Lvi.] The King
Barachias afterwards arrives and transfers the bodies solemnly to India.
This is but the skeleton of the story, but the episodes and apologues
which round its dimensions, and give it its mediaeval popularity, do not
concern our subject. In this skeleton the story of Siddharta, mutatis
mutandis is obvious.
The story was first popular in the Greek Church, and was embodied in the
lives of the saints, as recooked by Simeon the Metaphrast, an author whose
period is disputed, but was in any case not later than 1150. A Cretan monk
called Agapios made selections from the work of Simeon which were
published in Romaic at Venice in 1541 under the name of the Paradise,
and in which the first section consists of the story of Barlaam and
Josaphat. This has been frequently reprinted as a popular book of
devotion. A copy before me is printed at Venice in 1865.[4]

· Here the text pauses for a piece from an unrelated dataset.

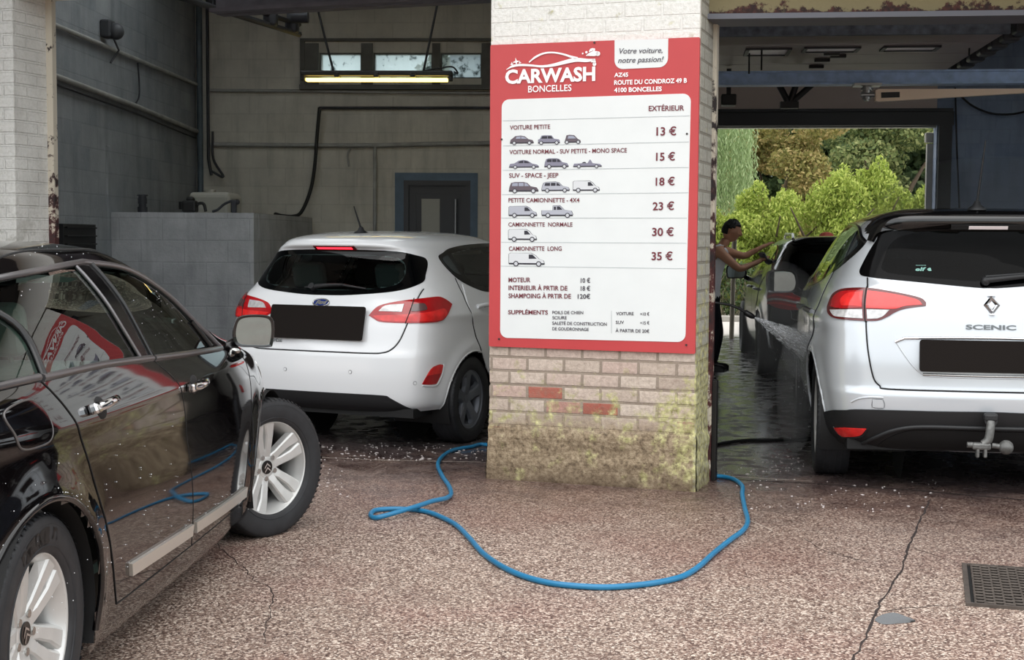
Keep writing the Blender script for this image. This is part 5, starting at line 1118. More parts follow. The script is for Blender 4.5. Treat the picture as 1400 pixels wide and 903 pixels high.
# ---------------- white hatchback in the left bay ----------------
M_WPAINT = mat('white paint', (236, 238, 240), .14, coat=.6)
M_GLASS_D = glass_mat('dark tinted glass', (120, 134, 132), ior=1.4); M_FRIT = mat('black glass border', (5, 6, 7), .06, spec=.3)
def hatchback():
    root = thing('car', 'white hatchback car with lit brake light and blank dark plate in the left bay', 'car', (-1.053, 10.012, 0), -.418)
    b = body_hatch(); car = Car(b)
    win = sym([(0, 1.352), (.175, 1.352), (.443, 1.343), (.57, 1.313), (.615, 1.277), (.648, 1.189), (.650, 1.125), (.523, 1.075), (.209, 1.045), (0, 1.040)])
    inner = sym([(0, 1.318), (.30, 1.315), (.46, 1.30), (.53, 1.25), (.55, 1.17), (.50, 1.11), (.30, 1.082), (0, 1.072)])
    dlo = [(-.085, 1.300), (.0, 1.330), (.157, 1.362), (.492, 1.387), (.958, 1.395), (1.3, 1.36), (1.7, 1.22), (2.02, 1.04, 1), (1.3, 1.01), (.8, 1.02), (.405, 1.045), (.236, 1.066), (.037, 1.134), (-.055, 1.215)]
    rwin = [(.12, 1.325, 1), (.49, 1.36), (.88, 1.368, 1), (.90, 1.045, 1), (.42, 1.075), (.25, 1.10), (.15, 1.15, 1)]
    qwin = [(-.05, 1.285), (.05, 1.315, 1), (.08, 1.17, 1), (-.0, 1.20)]; fwin = [(.98, 1.365, 1), (1.28, 1.335), (1.66, 1.20), (1.92, 1.06, 1), (1.3, 1.04), (.98, 1.045, 1)]
    ws = sym([(0, 1.42), (.52, 1.36), (.66, 1.95), (0, 2.2)])
    def cut(c, n):
        if abs(n.x) > .4 and c.z > 1.03 and any(inpoly(c.y, c.z, [p[:2] for p in q]) for q in (rwin, fwin)): return True
        if n.y < -.2 and c.y < 0 and inpoly(c.x, c.z, [p[:2] for p in inner]): return True
        if n.z > .1 and c.y > 1.2 and inpoly(c.x, c.y, [p[:2] for p in ws]): return True
        return any(abs(c.x) > .5 and math.hypot(c.y-y0, c.z-.305) < .338 for y0 in (0, 2.493))
    car.shell('body', M_WPAINT, root, cut)
    tg = car.panel('tailgate', sym([(0, .667), (.40, .667, 1), (.50, .672), (.555, .69), (.60, .735), (.632, .80), (.662, .90), (.678, 1.0), (.672, 1.085, 1), (.655, 1.112, 1), (.523, 1.062), (.209, 1.032), (0, 1.028)]), 'rear', M_WPAINT, root, 1, .005)
    car.line('tailgate_seam', sym([(0, .662), (.40, .662), (.503, .667), (.56, .686), (.606, .733), (.638, .80), (.668, .90), (.684, 1.0), (.678, 1.09), (.655, 1.2), (.61, 1.29)])[:0] or [(-.678, 1.09), (-.684, 1.0), (-.668, .90), (-.638, .80), (-.606, .733), (-.56, .686), (-.503, .667), (-.40, .662), (0, .662), (.40, .662), (.503, .667), (.56, .686), (.606, .733), (.638, .80), (.668, .90), (.684, 1.0), (.678, 1.09)], 'rear', M_GAP, root, 1, .004, .001)
    rwp = car.panel('rear_window', win, 'rear', M_FRIT, root, 1, .004, .02, .012, 0, [inner])
    car.panel('pane', inner, 'rear', M_GLASS_D, rwp, 1, .003)
    car.panel('brake_light', [(-.165, 1.352, 1), (.165, 1.352, 1), (.165, 1.378, 1), (-.165, 1.378, 1)], 'rear', M_DRED, root, 1, .006)
    car.panel('brake_light', [(-.14, 1.360, 1), (.14, 1.360, 1), (.14, 1.371, 1), (-.14, 1.371, 1)], 'rear', mat('lit brake strip', (255, 40, 50), .3, emit=(255, 40, 56), estr=2.2), root, 1, .008)
    mb = MB(); q0, n0 = b.hit('rear', -.10, 1.085); q1, n1 = b.hit('rear', .14, 1.10); q2, n2 = b.hit('rear', .32, 1.08)
    mb.tube([q0+n0*.02, q1*.5+q0*.5+n0*.035, q1+n1*.03], [.016, .012, .008], 8); mb.tube([q0+n0*.02+Vector((-.06, 0, -.004)), q1+n1*.022, q2+n2*.02], [.006, .009, .006], 8); mb.cyl(q0, q0+n0*.04, .022); mb.build('rear_wiper', M_PLASTIC, root)
    pl = plate_on(car, root, .853, .745, .232, .020)
    M = car.frame('rear', -.0, .985, 1, .004); mb = MB(); mb.add([(.062*math.cos(t*PI/16), .028*math.sin(t*PI/16), .012) for t in range(32)], [list(range(32))], mi=0); mb.tube([(.062*math.cos(t*PI/16), .028*math.sin(t*PI/16), .010) for t in range(32)], .005, 8, True, mi=1)
    vs, fs = txt('Ford', .034, .004, .35, 'CENTER'); mb.add([(v[0]*1.15, v[1]-.010, .0125) for v in vs], fs, mi=1); o = mb.build('oval_badge', [mat('badge blue', (22, 44, 110), .25), M_SATIN], root); o.matrix_local = M
    letters(car, root, 'model_badge', 'Fiesta', -.455, -.275, .712, .030, M_SATIN, .03, .1, .008)
    for sg in (1, -1):
        lp = car.panel('tail_lamp', [(-.176, .911, 1), (-.145, .948), (-.105, .978), (-.02, 1.003), (.070, 1.017), (.20, 1.030), (.292, 1.033), (.350, 1.012), (.396, .982, 1), (.365, .945), (.330, .910), (.29, .882), (.24, .872, 1), (.10, .868), (-.035, .867), (-.118, .872), (-.15, .89)], 'corner', M_REDL, root, sg, .009, .016, .02)
        car.panel('lens', [(-.155, .910, 1), (.057, .924), (.20, .940), (.306, .955), (.33, .925), (.285, .885, 1), (.10, .876), (-.10, .878)], 'corner', M_REDB, lp, sg, .012, .014, .006)
        car.panel('lens', [(-.118, .940, 1), (-.07, .977), (.035, .990, 1), (.014, .938, 1)], 'corner', M_CLEAR, lp, sg, .013, .012, .006)
        car.panel('lens', [(.075, .985, 1), (.13, .993), (.162, .99), (.172, .955), (.13, .945), (.070, .940, 1)], 'corner', mat('smoked lens', (92, 66, 66), .15, coat=.6), lp, sg, .013, .012, .006)
        car.line('lamp_seam', [(.100, 1.025), (.026, .864)], 'corner', M_GAP, lp, sg, .003, .013)
        rf = car.panel('reflector', [(.125, .462, 1), (.165, .525), (.205, .568), (.265, .585), (.298, .578, 1), (.282, .52), (.242, .455, 1), (.18, .455)], 'corner', M_REDL, root, sg, .006, .014)
        car.panel('lens', [(.160, .518, 1), (.205, .565), (.265, .582), (.294, .574, 1), (.28, .525, 1)], 'corner', M_REDB, rf, sg, .009, .012, .006)
        car.line('reflector_rim', [(.130, .452), (.19, .444), (.252, .448), (.295, .515), (.310, .582)], 'corner', M_WPAINT, root, sg, .008, -.002)
        car.panel('side_window', dlo, 'side', M_FRIT, root, sg, .003, .03, .012, 0, [rwin, fwin])
        rd = car.panel('rear_door', [(.035, 1.115, 1), (-.025, .956), (.066, .695), (.195, .529), (.33, .40), (.37, .30, 1), (.95, .30, 1), (.97, 1.0, 1), (.6, 1.02), (.40, 1.035), (.23, 1.056)], 'side', M_WPAINT, root, sg, .005, .03)
        fd = car.panel('front_door', [(.98, 1.0, 1), (1.3, 1.0), (1.95, 1.01, 1), (2.02, .8), (2.0, .5), (1.98, .30, 1), (.96, .30, 1)], 'side', M_WPAINT, root, sg, .005, .03)
        car.line('door_seal', [(-.02, 1.155), (-.033, 1.05), (-.034, .956), (.058, .695), (.187, .529)], 'side', M_GAP, rd, sg, .0035, .001)
        car.panel('window', rwin, 'side', M_GLASS_D, rd, sg, .002, .03); car.panel('window', fwin, 'side', M_GLASS_D, fd, sg, .002, .03)
        car.panel('quarter_window', qwin, 'side', mat('quarter glass', (44, 56, 60), .05, spec=.7), root, sg, .005, .03)
        M = car.frame('side', .20, .952, sg); mb = MB(); mb.ball((0, 0, -.002), (.05, .03, .008), mi=1); mb.tube([(-.115, 0, .01), (-.06, 0, .034), (.05, 0, .034), (.11, 0, .012)], [.014, .016, .016, .012], 10); o = mb.build('door_handle', [M_WPAINT, M_PLASTIC], rd); o.matrix_local = M
        for c in (0, 2.493):
            liner(root, c, .305, .335, sg, .4, .83)
            M = Matrix.Translation((.752*sg, c, .305)); 
            if sg < 0: M = M @ Matrix.Rotation(PI, 4, 'Z')
            wh = make_wheel(root, 'five', .307, .195, .205, M, M_ALLOYD)
            mb = MB(); mb.cyl((.048, 0, 0), (.056, 0, 0), .03, n=20); mb.build('hub_cap', M_ALLOYD, wh)
            car.line('arch_lip', arch(c, .305, .343, -8 if c else 0, 188), 'side', M_WPAINT, root, sg, .008, -.003)
        mirror(root, .98*sg, 1.72, 1.05, sg, .2, .14, M_WPAINT)
        car.panel('headlamp', [(2.9, .78), (3.05, .84), (3.15, .76), (3.2, .68), (3.0, .68)], 'side', M_CLEAR, root, sg, .004)
    car.panel('diffuser', sym([(0, .385), (.48, .383), (.545, .372, 1), (.63, .32), (.70, .272, 1), (.5, .268), (0, .268)]), 'rear', M_PLASTIC, root, 1, .006)
    mb = MB(); mb.box((0, 1.2, .26), (1.4, 3.6, .06)); mb.box((0, -.3, .30), (1.0, .4, .14), bev=.04); mb.cyl((-.42, -.5, .27), (-.42, -.1, .27), .04); mb.tube([(-.7, 0, .30), (.7, 0, .30)], .05); mb.build('underbody', M_GAP, root)
    for x, z in ((.278, .533), (-.236, .530), (.72, .47), (-.70, .47)):
        M = car.frame('rear', x, z, 1, .0); mb = MB(); mb.cyl((0, 0, 0), (0, 0, .003), .011, n=16); o = mb.build('parking_sensor', M_WPAINT, root); o.matrix_local = M; mb = MB(); mb.tube([(.0115*math.cos(t*PI/8), .0115*math.sin(t*PI/8), .001) for t in range(16)], .0018, 6, True); mb.build('ring', M_GAP, o)
    car.panel('windscreen', ws, 'top', M_GLASS_D, root, 1, .003, .05)
    aerial(root, (.045, -.16, 1.458), (.04, -.25, 1.655))
    cabin(root, -.35, 2.1, .66, .30, .92, ((.34, 1.05), (-.34, 1.05), (.34, .18), (-.34, .18)), M_CABIN, M_SEATL)
    return root
hatchback()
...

From the Greek Church the history of the two saints passed to the Latin,
and they found a place in the Roman martyrology under the 27th November.
When this first happened I have not been able to ascertain. Their history
occupies a large space in the Speculum Historiale of Vincent of
Beauvais, written in the 13th century, and is set forth, as we have seen,
in the Golden Legend of nearly the same age. They are recognised by
Baronius, and are to be found at p. 348 of "The Roman Martyrology set
forth by command of Pope Gregory XIII., and revised by the authority of
Pope Urban VIII., translated out of Latin into English by G.K. of the
Society of Jesus.... and now re-edited ... by W.N. Skelly, Esq.